November 18, 1942—When The Skin of Our Teeth
premiered at Broadway’s Plymouth Theatre, the comedy with tragic undertones
spoke directly to an America that had barely survived the Great Depression,
only to find itself in a two-front worldwide war against totalitarianism.
Re-reading Thornton Wilder’s Pulitzer
Prize-winning play today, I was struck by its immediacy in another area: the
citizens of New Jersey and Long Island experience sudden, terrifyingly
inexplicable climate change (albeit, in this case, the onset of an ice age in
August, rather than two hurricanes in successive years).
At the time, the public and critics might have
viewed the cataclysmic climate conditions of the play simply as another
biblical-style trauma in a work filled with them, rather than as a far-sighted
environmental warning. On the other hand, for theater professionals who heard “storm” in connection with this production, they were likely, because
of industry gossip, to associate the word with the show’s temperamental
featured actress, Tallulah Bankhead,
who clashed repeatedly before the opening with inexperienced producer Michael
Myerberg and director Elia Kazan.
How much did the playwright use Bankhead’s bombastic
persona in the play? Audiences at the time would have recognized an allusion to
a prior performance by the actress (“look at me now—I…I who’ve played Rain”). When her character, the maid
Sabina, addresses the audience, it could be interpreted as a Pirandellian trick
by Wilder (“I can’t invent any words for this play, and I’m glad I can’t. I
hate this play and every word in it”). Or, given Wilder’s habit of sending
everything up, such pronouncements are all the better not to sound too preachy.

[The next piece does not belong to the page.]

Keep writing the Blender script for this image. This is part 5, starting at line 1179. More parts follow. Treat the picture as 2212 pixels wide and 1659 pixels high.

In this regard, perhaps Wilder figured that Bankhead would put extra, unfeigned
convention into these lines.
Starting with the title itself from Job 19:20, The Skin of Our Teeth shows repeatedly
that the predicament of modern man is as old as the Scriptures. (Wilder’s
Christian name came from his grandfather, a Presbyterian minister who served
under Stonewall Jackson in the Civil War.) The main characters, George and Maggie
Antrobus (played by real-life couple Fredric March and Florence Eldridge),
had once been gardeners, “but left that situation under circumstances that have
been variously reported.” Their son,
Henry (played by a young, already intense Montgomery Clift), a bit too handy with throwing stones, bears a mark on his forehead,
a visible reminder to the world of his killing of his brother. Allusions to the
Pentateuch continue to pile high, as the Antrobuses take in the refugee “Judge
Moses,” and later, pack in enough animals on a ship to survive a great deluge engulfing
Earth.
After the show premiered, a number of theatergoers
were so cnofused by what they saw that they left after the first act, not
returning. I think most of my readers will agree that these biblical references
are so numerous that it’s hard to miss the point of the allegory.
Maybe what bamboozled the audience was the
freewheeling nature of the play. Bankhead might have been a pill to work with,
but she made the most of one of the most challenging roles of her career, one
that called for her to act as a put-upon maid, temptress, Miss America
contestant, and intermediary for playwright and audience. She became the medium through which the play’s
tragic and comic elements were kept in exquisite equipoise, and won the Critics
Circle Award for her quick-change, quicksilver performance.
A silly controversy developed when a couple of
critics, perhaps taking note of Wilder’s publicly avowed adoration of Finnegans Wake, accused the playwright
of plagiarizing James Joyce’s novel. There was, perhaps, another influence that went
largely unremarked: The Adventures of
Huckleberry Finn. The “notice” at the start of Mark Twain’s novel waggishly
tries to convince the reader that this most moral of novels has nothing at all
to do with such matters (“Persons attempting to find a motive in this narrative
will be prosecuted; persons attempting to find a moral in it will be banished;
persons attempting to find a plot in it will be shot.”). Wilder makes a similar
disclaimer—what critic Bruce Bawer, in an essay on him in the Autumn 2008 issue
of The Hudson Review, called “self-referential
absurdism”-- in the person of Sabina (“Ladies and gentlemen! Don’t take this
play serious. The world’s not coming to an end.”)
For playwrights, The
Skin of Our Teeth meant enduring lessons in how to break out of
conventional forms, to show that it was possible, in the blink of an eye, to go
from prehistoric times to contemporary America. For audiences, Wilder taught about
the institutions and inclinations that help the human spirit endure—freedom of
inquiry, curiosity, a mother’s fierce love. Every one of the seven deadly sins
might afflict the human race, bringing it to the brink of extinction, but there’s
a reason that the name of the Antrobuses’ suburban New Jersey town is
Excelsior. Paradoxically, despite and because of human beings, their aim is
always “ever upward.”
(The photo here, by Carl Van Vechten, comes from August 1948, when Wilder was appearing as Mr. Antrobus in summer-stock productions in Connecticut, Massachusetts and Pennsylvania. The photo is now part of the Carl Van Vechten photograph collection in the Library of Congress.)